The city’s 1880s purchase preserved the physical space of East Rock and the upper Mill River for posterity, but it was the beginning of the end for the human landscape of old. Milton J. Stewart was the last lord of a realm for outlaws and eccentrics, misanthropes and adventurers—the rock’s barren heights more Wild West than staid New England. The first known inhabitant of the rock was a drifter who spoke to nary a soul, his body found frozen in his shack one brutal winter. A Mr. and Mrs. Smith, who built themselves a life in a stone house near the summit, were murdered upon the rock for reasons unknown. Another squatter, Hubbell, descended from the heights on occasion to drive his goat team through the city streets, offering firewood. Milton J. Stewart built a main house, outbuildings, an observation tower perched on the cliff’s edge, and a fifty-foot oystering steamboat, three hundred feet above the harbor. Had all the world’s ice melted at once, the sea would not have risen high enough to lift his boat from its perch. Upon hearing of the plan to turn his kingdom into a park, Stewart closed his road to visitors, attacking those who tried to enter. But the rising tide of development would lift the rock as precious green ground, and the city would have its way.
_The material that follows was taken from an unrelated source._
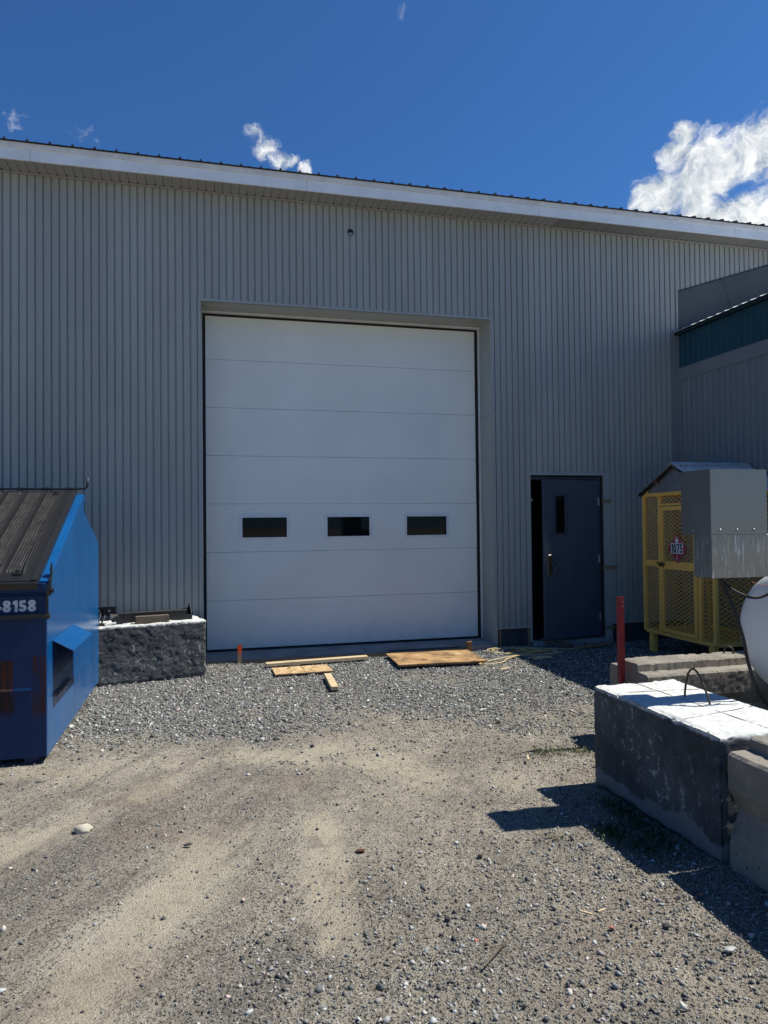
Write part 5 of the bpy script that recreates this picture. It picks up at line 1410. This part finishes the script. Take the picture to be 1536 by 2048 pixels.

The realm of Stewart became the canvas of Donald G. Mitchell, the landscaper commissioned by the city to design the park in 1882. Mitchell recognized the innate appeal of the land. Overwrought ornamentation would only distract from the ancient groves of white pine, the timeworn cliff, scar of tectonic revolution, the gentle curve of river and the river’s bank studded with old stone. But he sought for the natural experience of the parkgoer to be, as he puts it, “artfully directed”. Gone was Stewart’s steep, harrowing road that went straight up the gorge and into the heights of stunted oak, where outcasts howled and murderers prowled the New Haven imagination. In its place was the long, winding carriage road, carefully graded at one step up for every twenty paces forward, offering curated views of grassy fen and winding stream, with sturdy retaining walls just low enough to afford a view and just high enough to ensure safe passage. In was the well-trodden footpath, the miniature dairy farm, and the Swiss cottage, nestled in a planted grove.  

There’s a footbridge I like to sit on over the Mill River, in the northwest corner of the park, a little downriver from the Whitney Dam. The bridge is one of a few designs proposed by Mitchell, sketched in the corners of his map of the park, showing the landscapers how each type might ideally complete the natural scene presented by that particular bend in the river. If you look downstream from the bridge, the cliff rises like a proud Roman brow to your left, glowing rust red above the treetops, and you see only trees, and rock and river; it’s a perfect landscape painting. A fallen tree lies in the river there, and the water makes little dimples as it flows around the tree, away from you. And you can hear the chuckle of the stream behind you, and the birds in the trees. And the freeway roaring downstream.